North Asia head Lim quits DBS to join JP Morgan
DBS Private Bank’s North Asia head Edwin Lim has quit along with two colleagues to join JP Morgan’s private wealth management team under Peter Flavel, AsianInvestor understands.
Lim resigned this month and is set to leave DBS by the end of June. DBS has also lost Patrice Huang, who focused on Taiwan/China, and Gabriel Chan, who covered North Asia from Singapore.
Sources suggest they will work under Flavel, chief executive of JP Morgan’s Asian private wealth management business, who quit as chief executive of Standard Chartered Private Bank last July.
Flavel is tasked with building out the firm’s PWM business to focus on high-net-worth clients and families with between $10 million and $30 million in assets. JP Morgan Private Bank traditionally has focused on the ultra high-net-worth segment for clients with at least $30 million.
Flavel’s expansion targets have been set out as China, India, Australia and Indonesia. It is understood Lim, Huang and Chan would focus on Greater China.
A spokeswoman for JP Morgan in Hong Kong declined to comment for this article.
A spokeswoman for DBS Private Bank in Singapore notes that the firm expects to appoint a successor to Lim “shortly”. In the interim, it says the North Asia private banking business will be overseen by Tan Su Shan, group head of wealth management, Olivier Crespin, chief operating officer, and V. Arivazhagan, head regional investment and treasury products.
Lim joined DBS Bank Hong Kong in August 2006 as head of Greater China under Desmond Liu, who was head of North Asia but joined HSBC Private Bank the following year as head of Greater China. Liu is now HSBC Private Bank’s North Asia head.
Lim has 20 years’ private banking experience and has held senior positions at Credit Suisse, Citigroup and Barclays.

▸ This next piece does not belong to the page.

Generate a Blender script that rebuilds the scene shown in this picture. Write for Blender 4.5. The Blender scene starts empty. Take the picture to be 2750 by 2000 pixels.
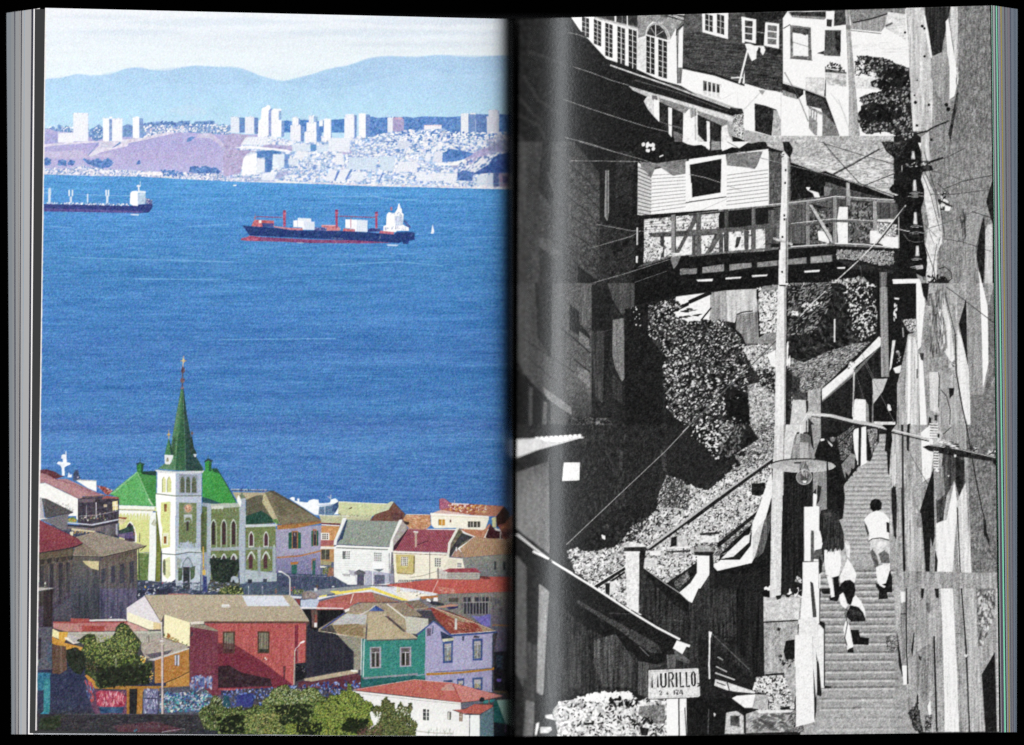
import bpy, math
import numpy as np
# An open book lying under a scanner head: two curved pages of flat print, the
# fanned leaves on either side, black lid behind.  1 unit = 1 m, 0.1 mm per cell.
scene = bpy.context.scene
H = 0.90                                   # camera height above the flat of the pages
PX = 1e-4
cam_data = bpy.data.cameras.new("camera"); cam = bpy.data.objects.new("camera", cam_data)
scene.collection.objects.link(cam); cam.location = (0, 0, H); cam.rotation_euler = (0, 0, 0)
cam_data.sensor_width = 36; cam_data.lens = 36 * H / (2750 * PX); cam_data.clip_start = .05; cam_data.clip_end = 20
scene.camera = cam
cam_data.dof.use_dof = True; cam_data.dof.focus_distance = H; cam_data.dof.aperture_fstop = 1.0   # the gutter lies out of the scanner's focus
world = bpy.data.worlds.new("World"); scene.world = world; world.use_nodes = True
world.node_tree.nodes["Background"].inputs[0].default_value = (0, 0, 0, 1)
world.node_tree.nodes["Background"].inputs[1].default_value = 0
# the scanner's strip lamp, long side parallel to the gutter, off to the left
LA = math.radians(35); LD = 5.0
ld = bpy.data.lights.new("strip_lamp", 'AREA'); ld.shape = 'RECTANGLE'; ld.size = .60; ld.size_y = 5.0
ld.energy = 425; ld.color = (1, .995, .985)
lamp = bpy.data.objects.new("strip_lamp", ld); scene.collection.objects.link(lamp)
lamp.location = (-LD * math.sin(LA), 0, LD * math.cos(LA)); lamp.rotation_euler = (0, -LA, 0)
vs = scene.view_settings; vs.view_transform = 'Standard'; vs.look = 'None'; vs.exposure = 0; vs.gamma = 1
scene.cycles.use_denoising = False
scene.cycles.max_bounces = 4; scene.cycles.caustics_reflective = False; scene.cycles.caustics_refractive = False; scene.cycles.sample_clamp_indirect = 1
# ---------------------------------------------------------------- print engine
# The two pages carry flat print.  It is drawn here as polygons in a numpy
# buffer (one cell = 0.1 mm of paper) and handed to the page meshes as ink colour.
SW, SH = 2750, 2000
IMG = np.full((SH, SW, 3), .95, np.float32)
IDB = np.zeros((SH, SW), np.int16)
rng = np.random.default_rng(7)
ORG = [0.0, 0.0, 1.0]
CUR = [0]
MOTIF = [None]
KT = [.6]
def M(name, label=None, page=None):
    for i, m in enumerate(MOTIF):
        if m and m[0] == name and m[1] == label: CUR[0] = i; return
    MOTIF.append((name, label)); CUR[0] = len(MOTIF) - 1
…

He set up a Taiwan desk for Credit Suisse in 1998 and managed a team of 15 private bankers to perform sales, distribution and advisory of financial products to clients in Taiwan, mainland China and the Philippines.
DBS Private Bank only recently hired Lawrence Lua from Julius Baer as managing director and head of its Southeast Asia business based in Singapore. He started on April 1.
It was a role that DBS had sought to fill permanently since Kwong Kin Mun departed in late 2009 to become head of Southeast Asia for Deutsche Bank Private Wealth Management.
Southeast Asia accounts for about half of DBS Private Bank’s business. In an effort to diversify, the firm has focused to date on North Asia under the reign of Tan, who joined from Morgan Stanley as group head of wealth management in June last year.